Po pierwsze wiadomo, że dwa zespoły, a konkretnie Mercedes i Force India przeprowadzą testy systemu ochrony głowy. Co ciekawe podobno jednym z powodów dla których zrezygnowano z wprowadzenia tego systemu już w przyszłym roku jest widoczność czerwonych świateł na prostej startowej. Zawodnicy nie mogliby podnieść wzroku do góry i nie widzieliby kiedy wyścig startuje...
Do Belgii przywiezione zostaną też 3 mocniejsze jednostki napędowe. Ewidentnie kończy się wakacyjny nastrój i wracamy do ścigania. Mercedes, Ferrari i Honda wykorzystają w ten weekend kolejne tokeny. Ci pierwsi mają do wykorzystania aż jedenaście tokenów, ci drudzy na pewno skorzystają z ostatnich trzech, a Japończycy prawdopodobnie z dziesięciu. Tylko Renault nie planuje żadnych ulepszeń.
Jeśli Mercedes będzie chciał faktycznie skorzystać z nowej jednostki to automatycznie Lewis Hamilton otrzyma karę cofnięcia o 10 lub 15 pozycji na starcie do niedzielnego Grand Prix.

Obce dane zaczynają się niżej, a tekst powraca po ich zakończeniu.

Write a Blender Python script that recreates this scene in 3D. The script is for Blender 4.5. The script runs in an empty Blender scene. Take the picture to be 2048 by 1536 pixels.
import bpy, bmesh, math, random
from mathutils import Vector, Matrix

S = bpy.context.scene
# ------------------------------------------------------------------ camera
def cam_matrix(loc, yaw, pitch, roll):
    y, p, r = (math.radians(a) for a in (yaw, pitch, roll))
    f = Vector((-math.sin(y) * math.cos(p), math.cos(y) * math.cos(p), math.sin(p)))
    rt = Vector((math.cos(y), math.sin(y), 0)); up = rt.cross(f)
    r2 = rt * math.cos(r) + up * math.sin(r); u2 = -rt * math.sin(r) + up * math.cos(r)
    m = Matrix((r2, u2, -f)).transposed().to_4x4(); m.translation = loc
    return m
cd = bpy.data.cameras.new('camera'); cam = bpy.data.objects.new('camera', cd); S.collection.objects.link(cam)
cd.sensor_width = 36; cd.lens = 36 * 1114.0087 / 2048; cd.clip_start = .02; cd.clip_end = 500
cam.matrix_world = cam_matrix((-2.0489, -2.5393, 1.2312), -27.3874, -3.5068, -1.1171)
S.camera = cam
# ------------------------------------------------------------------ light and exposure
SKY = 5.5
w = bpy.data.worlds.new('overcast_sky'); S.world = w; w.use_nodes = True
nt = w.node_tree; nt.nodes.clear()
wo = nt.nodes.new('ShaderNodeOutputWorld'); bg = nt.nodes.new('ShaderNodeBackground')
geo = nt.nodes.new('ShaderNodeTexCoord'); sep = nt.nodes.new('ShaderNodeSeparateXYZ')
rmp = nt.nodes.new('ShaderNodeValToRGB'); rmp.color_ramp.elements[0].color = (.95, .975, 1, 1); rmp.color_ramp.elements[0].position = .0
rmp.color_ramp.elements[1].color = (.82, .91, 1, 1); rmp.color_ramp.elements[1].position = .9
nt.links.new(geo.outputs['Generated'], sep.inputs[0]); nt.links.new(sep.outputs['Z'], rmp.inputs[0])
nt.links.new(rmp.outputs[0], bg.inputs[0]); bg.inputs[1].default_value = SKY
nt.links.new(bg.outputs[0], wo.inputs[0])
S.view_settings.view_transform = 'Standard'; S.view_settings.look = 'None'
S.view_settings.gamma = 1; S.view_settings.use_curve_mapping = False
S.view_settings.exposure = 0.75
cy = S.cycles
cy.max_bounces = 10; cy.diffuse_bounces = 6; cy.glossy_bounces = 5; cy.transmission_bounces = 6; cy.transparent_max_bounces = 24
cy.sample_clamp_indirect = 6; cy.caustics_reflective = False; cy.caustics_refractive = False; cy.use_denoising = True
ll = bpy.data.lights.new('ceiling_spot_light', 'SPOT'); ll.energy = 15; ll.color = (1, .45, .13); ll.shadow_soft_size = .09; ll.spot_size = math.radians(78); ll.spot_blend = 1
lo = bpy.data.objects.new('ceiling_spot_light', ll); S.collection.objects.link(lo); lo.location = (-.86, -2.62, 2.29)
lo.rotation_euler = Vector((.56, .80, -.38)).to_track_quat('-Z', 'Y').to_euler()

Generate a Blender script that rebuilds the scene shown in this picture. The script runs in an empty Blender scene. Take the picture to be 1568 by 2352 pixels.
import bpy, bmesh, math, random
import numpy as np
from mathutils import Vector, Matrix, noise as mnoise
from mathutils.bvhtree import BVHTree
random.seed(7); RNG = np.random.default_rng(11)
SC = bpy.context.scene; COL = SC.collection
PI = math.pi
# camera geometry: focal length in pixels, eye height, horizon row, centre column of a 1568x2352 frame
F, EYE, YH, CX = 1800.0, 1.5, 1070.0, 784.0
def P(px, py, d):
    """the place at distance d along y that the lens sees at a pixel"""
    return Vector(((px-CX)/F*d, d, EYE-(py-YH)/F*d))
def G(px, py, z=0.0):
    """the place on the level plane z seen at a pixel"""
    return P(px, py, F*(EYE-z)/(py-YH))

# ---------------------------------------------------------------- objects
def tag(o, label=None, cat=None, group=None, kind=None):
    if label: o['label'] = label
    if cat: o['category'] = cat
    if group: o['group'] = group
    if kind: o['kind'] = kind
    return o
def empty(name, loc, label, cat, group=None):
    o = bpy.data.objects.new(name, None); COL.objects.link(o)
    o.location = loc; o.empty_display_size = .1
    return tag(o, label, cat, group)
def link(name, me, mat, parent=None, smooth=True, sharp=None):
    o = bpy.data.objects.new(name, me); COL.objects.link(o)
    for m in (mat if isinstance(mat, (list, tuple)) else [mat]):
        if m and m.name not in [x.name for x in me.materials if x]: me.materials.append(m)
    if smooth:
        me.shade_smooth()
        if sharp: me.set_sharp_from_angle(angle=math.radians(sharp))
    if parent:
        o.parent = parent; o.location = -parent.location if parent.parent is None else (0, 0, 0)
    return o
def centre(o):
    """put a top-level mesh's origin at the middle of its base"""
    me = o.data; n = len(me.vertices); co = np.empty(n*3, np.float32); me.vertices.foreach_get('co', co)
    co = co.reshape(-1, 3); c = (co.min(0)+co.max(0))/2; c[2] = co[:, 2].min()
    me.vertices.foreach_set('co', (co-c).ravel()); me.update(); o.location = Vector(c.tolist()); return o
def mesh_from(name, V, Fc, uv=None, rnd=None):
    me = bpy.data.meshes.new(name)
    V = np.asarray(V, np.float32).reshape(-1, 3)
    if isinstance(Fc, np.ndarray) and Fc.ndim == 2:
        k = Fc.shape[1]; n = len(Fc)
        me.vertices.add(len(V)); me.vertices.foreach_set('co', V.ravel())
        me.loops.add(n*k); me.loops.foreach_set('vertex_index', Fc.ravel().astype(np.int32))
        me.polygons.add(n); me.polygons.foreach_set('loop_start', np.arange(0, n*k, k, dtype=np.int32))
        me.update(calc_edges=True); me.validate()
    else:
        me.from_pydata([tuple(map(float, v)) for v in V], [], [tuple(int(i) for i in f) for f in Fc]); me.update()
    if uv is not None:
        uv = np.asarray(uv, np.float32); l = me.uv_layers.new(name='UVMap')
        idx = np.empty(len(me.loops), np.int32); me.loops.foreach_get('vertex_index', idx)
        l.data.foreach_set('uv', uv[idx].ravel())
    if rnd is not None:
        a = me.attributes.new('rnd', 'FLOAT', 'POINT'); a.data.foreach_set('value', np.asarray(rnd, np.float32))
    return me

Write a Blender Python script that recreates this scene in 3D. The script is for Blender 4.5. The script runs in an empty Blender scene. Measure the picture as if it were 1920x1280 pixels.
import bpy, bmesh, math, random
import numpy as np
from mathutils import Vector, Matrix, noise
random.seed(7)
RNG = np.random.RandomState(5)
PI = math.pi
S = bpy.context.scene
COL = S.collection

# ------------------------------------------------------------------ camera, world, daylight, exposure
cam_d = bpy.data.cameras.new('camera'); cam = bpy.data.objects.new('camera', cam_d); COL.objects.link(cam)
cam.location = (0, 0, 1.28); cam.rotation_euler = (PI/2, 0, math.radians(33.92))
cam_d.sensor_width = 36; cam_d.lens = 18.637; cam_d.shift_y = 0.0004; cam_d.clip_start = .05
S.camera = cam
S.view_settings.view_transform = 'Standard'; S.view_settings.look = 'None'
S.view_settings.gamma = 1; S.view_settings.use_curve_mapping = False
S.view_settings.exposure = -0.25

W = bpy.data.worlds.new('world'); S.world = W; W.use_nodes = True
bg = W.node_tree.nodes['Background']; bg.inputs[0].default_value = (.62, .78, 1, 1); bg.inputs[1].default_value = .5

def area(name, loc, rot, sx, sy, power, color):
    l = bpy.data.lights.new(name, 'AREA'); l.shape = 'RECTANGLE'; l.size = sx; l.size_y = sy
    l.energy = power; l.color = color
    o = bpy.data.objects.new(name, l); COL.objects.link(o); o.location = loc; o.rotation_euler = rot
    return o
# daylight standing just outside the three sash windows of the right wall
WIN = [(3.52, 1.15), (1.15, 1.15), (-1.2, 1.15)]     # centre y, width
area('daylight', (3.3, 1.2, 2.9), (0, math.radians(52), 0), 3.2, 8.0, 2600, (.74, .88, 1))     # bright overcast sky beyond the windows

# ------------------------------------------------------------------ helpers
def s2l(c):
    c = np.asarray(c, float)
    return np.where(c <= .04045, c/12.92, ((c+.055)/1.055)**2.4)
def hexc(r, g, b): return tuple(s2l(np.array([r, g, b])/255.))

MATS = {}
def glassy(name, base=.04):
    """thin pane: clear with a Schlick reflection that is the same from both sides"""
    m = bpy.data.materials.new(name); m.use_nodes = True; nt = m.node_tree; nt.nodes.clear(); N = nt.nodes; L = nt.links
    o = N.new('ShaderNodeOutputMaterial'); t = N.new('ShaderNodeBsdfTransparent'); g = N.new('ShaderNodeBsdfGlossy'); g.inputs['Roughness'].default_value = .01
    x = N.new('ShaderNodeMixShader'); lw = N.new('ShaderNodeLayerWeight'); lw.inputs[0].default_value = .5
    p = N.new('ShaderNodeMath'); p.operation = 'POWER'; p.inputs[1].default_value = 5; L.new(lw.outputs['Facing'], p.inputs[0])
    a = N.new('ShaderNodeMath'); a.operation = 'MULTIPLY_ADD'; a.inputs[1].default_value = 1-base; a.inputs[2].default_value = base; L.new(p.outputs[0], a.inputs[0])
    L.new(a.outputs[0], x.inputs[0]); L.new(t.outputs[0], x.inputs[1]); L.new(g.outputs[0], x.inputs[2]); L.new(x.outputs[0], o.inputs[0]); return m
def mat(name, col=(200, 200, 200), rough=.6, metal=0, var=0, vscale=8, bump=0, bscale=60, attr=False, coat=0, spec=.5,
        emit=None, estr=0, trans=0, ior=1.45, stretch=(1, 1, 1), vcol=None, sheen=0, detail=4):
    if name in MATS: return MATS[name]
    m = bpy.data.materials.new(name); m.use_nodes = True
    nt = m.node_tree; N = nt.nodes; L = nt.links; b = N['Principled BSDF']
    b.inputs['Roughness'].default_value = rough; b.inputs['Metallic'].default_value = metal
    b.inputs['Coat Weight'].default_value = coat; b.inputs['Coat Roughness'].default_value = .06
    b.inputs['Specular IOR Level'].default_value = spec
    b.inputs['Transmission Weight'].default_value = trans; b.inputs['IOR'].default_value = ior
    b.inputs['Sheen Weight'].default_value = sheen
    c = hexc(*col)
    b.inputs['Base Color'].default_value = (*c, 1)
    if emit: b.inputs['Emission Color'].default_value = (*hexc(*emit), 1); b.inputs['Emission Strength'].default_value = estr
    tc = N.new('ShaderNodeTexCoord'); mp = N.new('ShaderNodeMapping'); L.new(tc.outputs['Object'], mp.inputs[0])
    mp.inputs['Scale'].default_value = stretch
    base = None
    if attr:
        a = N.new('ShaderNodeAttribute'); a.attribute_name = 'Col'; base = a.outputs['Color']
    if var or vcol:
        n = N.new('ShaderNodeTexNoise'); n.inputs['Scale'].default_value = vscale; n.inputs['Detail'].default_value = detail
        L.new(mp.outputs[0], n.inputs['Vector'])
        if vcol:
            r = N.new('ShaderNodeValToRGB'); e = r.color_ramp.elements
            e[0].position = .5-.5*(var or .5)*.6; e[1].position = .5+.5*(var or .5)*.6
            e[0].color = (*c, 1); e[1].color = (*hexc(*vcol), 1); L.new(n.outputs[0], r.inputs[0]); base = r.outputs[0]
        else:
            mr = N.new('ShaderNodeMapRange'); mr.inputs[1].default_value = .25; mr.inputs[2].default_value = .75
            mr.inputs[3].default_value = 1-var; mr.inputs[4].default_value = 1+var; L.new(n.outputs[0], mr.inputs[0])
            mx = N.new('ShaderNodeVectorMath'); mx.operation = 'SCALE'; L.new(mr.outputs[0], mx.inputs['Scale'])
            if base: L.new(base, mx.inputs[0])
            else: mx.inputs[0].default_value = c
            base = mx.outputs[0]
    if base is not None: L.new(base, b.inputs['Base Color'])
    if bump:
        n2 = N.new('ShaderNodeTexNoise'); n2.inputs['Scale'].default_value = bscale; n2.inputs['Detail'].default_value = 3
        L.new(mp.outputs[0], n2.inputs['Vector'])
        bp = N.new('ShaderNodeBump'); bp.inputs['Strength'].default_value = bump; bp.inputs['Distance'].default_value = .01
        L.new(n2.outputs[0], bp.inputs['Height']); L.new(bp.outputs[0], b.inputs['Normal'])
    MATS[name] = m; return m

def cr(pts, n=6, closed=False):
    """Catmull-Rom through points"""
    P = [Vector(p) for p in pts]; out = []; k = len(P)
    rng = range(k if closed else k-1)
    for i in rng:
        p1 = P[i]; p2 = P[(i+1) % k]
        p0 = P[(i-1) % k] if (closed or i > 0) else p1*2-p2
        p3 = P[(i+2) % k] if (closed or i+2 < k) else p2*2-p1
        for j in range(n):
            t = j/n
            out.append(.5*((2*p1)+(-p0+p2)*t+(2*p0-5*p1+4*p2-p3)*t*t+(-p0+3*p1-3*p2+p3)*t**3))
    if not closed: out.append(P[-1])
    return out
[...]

Od zawodników oczekujemy przede wszystkim naładowanych akumulatorów i ostrej walki o punkty. Szczególnie w końcu stawki gdzie Sauber przywiózł nowy krótszy nos i będzie chciał wyprzedzić Manora w klasyfikacji konstruktorów. Renault miało zamontować nową pokrywę silnika, która jest niższa i dzięki której tył jest smuklejszy. Cierpi na tym jednak chłodzenie i prawdopodobnie jeśli w Belgii będzie gorąco to z niej nie skorzystają.